The day started off with a visit to the Doctor’s office.  Nothing serious, just some blood work as my cholesterol was just a tad on the high side when I saw him last autumn,  He wanted a follow up visit in six months, and today was the day.  Before I left however, my lawn mower repair guy called and said my mower was fixed and ready to pick up.  That was good news; but I really wasn’t expecting it until Monday.

After getting my arm stuck at the Dr’s office, I came home for a quick lunch.
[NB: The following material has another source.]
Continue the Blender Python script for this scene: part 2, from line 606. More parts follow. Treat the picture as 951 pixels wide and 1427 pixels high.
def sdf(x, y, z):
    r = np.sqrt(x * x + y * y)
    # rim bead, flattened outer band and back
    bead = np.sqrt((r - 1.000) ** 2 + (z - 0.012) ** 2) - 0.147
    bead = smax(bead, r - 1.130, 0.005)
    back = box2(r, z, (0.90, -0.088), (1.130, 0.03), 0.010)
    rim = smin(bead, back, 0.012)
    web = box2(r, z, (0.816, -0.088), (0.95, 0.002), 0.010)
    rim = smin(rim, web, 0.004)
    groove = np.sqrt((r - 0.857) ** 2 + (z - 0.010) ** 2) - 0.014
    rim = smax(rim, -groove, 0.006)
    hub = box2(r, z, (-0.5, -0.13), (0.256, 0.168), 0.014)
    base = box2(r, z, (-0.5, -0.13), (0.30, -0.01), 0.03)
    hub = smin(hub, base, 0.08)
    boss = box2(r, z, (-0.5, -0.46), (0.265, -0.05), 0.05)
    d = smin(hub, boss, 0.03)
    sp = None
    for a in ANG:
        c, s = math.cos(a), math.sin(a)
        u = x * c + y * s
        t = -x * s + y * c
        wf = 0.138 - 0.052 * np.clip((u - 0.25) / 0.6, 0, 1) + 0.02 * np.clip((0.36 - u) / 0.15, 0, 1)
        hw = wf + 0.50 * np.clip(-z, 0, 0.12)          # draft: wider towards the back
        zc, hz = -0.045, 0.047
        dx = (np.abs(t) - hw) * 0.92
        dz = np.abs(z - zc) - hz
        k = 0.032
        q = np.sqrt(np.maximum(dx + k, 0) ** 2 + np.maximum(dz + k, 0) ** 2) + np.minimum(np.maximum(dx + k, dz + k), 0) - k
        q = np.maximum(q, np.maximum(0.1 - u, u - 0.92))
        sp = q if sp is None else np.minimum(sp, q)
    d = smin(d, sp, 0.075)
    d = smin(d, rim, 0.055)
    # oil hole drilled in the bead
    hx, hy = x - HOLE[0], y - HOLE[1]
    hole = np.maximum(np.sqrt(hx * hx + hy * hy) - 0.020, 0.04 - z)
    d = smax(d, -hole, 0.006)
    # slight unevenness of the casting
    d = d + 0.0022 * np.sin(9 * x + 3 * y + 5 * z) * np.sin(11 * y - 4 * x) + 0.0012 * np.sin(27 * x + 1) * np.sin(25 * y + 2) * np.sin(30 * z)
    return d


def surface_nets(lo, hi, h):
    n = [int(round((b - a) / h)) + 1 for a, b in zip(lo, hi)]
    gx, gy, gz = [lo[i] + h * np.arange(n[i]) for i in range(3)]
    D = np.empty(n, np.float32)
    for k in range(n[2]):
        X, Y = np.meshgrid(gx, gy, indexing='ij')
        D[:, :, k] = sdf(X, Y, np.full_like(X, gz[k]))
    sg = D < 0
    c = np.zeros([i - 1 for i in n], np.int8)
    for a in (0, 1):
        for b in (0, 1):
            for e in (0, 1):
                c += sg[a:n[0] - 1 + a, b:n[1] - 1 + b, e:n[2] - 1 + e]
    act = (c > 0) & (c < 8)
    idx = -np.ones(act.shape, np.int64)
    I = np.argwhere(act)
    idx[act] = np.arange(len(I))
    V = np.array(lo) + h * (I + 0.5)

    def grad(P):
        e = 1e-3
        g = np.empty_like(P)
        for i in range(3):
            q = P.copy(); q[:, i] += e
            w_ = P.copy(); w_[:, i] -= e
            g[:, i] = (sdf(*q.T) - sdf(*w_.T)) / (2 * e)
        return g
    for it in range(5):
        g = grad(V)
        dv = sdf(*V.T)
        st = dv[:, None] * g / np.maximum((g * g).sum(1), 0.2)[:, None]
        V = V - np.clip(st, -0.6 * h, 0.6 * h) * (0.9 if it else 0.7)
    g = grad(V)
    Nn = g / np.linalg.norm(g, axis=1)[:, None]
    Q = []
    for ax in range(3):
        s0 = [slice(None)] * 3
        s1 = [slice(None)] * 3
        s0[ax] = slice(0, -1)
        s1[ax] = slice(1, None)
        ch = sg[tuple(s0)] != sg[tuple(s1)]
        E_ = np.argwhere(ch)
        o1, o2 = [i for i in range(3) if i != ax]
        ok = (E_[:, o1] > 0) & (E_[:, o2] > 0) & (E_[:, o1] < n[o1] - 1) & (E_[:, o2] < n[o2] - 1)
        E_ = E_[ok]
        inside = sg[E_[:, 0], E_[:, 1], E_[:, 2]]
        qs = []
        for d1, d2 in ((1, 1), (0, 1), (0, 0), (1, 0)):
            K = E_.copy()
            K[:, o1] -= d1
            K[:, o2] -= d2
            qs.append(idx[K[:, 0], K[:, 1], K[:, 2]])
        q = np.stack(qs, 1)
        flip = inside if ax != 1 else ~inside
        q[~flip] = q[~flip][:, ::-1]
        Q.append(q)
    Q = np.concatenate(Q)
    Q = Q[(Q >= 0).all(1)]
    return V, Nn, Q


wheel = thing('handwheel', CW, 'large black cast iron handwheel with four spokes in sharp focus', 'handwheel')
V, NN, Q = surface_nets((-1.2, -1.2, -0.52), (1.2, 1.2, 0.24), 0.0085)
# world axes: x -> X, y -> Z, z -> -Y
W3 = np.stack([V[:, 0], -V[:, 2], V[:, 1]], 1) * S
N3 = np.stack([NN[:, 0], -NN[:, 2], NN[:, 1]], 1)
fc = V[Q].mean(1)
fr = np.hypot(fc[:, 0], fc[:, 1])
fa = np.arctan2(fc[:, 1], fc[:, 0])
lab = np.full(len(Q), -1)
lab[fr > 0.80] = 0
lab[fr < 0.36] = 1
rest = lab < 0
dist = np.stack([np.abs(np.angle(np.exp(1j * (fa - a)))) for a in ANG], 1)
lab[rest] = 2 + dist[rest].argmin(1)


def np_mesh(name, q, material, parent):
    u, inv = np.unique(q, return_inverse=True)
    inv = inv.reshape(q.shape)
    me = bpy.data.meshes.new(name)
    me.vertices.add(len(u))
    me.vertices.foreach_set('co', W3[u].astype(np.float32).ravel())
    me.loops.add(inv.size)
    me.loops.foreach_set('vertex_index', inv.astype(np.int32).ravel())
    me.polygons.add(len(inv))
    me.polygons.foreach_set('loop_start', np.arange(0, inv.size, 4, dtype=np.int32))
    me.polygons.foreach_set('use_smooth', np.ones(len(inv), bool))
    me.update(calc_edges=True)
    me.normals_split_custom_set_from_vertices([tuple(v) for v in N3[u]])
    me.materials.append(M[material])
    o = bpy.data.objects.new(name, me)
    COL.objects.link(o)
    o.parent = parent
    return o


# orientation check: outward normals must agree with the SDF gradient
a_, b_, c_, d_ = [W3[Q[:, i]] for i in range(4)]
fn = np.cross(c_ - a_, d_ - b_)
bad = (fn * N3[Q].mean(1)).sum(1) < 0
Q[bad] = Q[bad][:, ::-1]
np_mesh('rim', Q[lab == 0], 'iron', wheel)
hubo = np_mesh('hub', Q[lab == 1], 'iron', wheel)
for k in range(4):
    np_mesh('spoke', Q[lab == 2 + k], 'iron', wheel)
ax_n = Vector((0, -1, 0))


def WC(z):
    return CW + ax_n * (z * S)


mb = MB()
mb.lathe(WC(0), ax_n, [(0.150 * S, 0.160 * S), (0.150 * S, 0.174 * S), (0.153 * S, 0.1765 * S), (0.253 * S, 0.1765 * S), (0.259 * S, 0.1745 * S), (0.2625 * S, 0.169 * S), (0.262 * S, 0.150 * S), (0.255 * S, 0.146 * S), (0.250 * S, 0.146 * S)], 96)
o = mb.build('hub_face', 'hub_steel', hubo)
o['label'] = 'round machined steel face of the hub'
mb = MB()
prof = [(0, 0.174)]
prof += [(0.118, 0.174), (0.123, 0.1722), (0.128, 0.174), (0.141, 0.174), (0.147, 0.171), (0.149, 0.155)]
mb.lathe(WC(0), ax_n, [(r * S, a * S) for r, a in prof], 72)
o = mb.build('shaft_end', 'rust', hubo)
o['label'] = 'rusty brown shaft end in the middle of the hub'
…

Then I packed up the car with my radio gear and went to pick up the mower.  On the way home, I headed off to Thomas Edison Memorial Park for a few hours of QRPTTFing.  I was surprised when I got there.  This what the memorial tower usually looks like:

My surprise was that I knew the tower was being refurbished.  But for some reason, I thought all the work had been completed.  It turns out that so far, only the accompanying museum has been refurbished.  This is what the tower currently looks like.  It should be finished sometime later this year or perhaps early 2014.

And in accordance with the QRPTTF theme for 2013, I was only a block away from NJ Route 27, which is officially part of the Lincoln Highway, America’s first intercontinental highway – definitely an historic trail.

So I set off to one side of a side street in order to set up shop. I supported the PAR using my Jackite pole and my drive on stand. It was configured as a sloper.  I could have used a tree, I suppose, but I didn’t want to take too many chances. As it was, the lady who was volunteering to staff the museum today drove past me very slowly a few times to see what I was doing.  I explained in advance, but I guess she just wanted to be sure I wasn’t tearing up the place.
The drive on stand worked perfectly, by the way!  Thank you all for your many suggestions.  What I did was to buy an 8″ corner brace, which in plain English is an “L” bracket.  Instead of bolting it to both the vertical and horizontal boards, though, I only bolted it to the vertical board.  I secured the “L” bracket in place to the horizontal board by driving onto it! And it worked great.  It was a bit breezy, and throughout my operating time, only the very top section swayed and at that, just a tiny bit.  Set up and tear down literally took only a few minutes. (Perspective with the camera phone is lousy as I tilted it up a bit to get this photo. The Jackite was actually vertical and was not leaning towards the Jeep as the photo might have you believe. Guess I would have needed a view camera with swings and tilts to get it right.)
Another surprise was that after I drove off this mast support, and disassembled it to put it away, I was expecting to see the “L” bracket imprinted into the wood. After all, there was basically 1/4 of a Jeep resting on it. But oak is hard wood, indeed. Not even a mark.
I worked the following stations – thank you all!
AB9CA – Dave in AL
KIØG – Bob in CO- SOTA
AD4S – John in GA
WAØITP – Terry in IA
K4AHO – Jim in FL
K4UPG – Kelly in FL
AA4GA – Lee in GA
KX9X – Sean in CT (QST Contest Editor)
NØKIS – Bruce in NE
N4EO – Jerry in AL
WD4EXI – Val in GA
K4BX – Bill in AL
W9WKP – Steve in NE (WØOOW)
W2JEK – Don in NJ
W3KC – Chas in MD
Only 17 stations, but I had to end this effort and come home and mow the lawn.  Not being able to do it until now because of the malfunctioning mower, it was beginning to look like a jungle!  After I got that done, I made dinner for the kids and then went grocery shopping. Can you say, “Whew”?
I wanted to see if I could work some DX on 20 and 30 Meters tonight to keep my totals up in the Club 72 QRP Marathon, which only has a few days left.  Right now, I’m in 8th place and I’ve been bopping around in the 7th to 10th place neighborhood. I’d like to finish strong, if I could, but I was just too tired to even try tonight.  Maybe tomorrow.
Good night!
72 de Larry W2LJ
QRP – When you care to send the very least!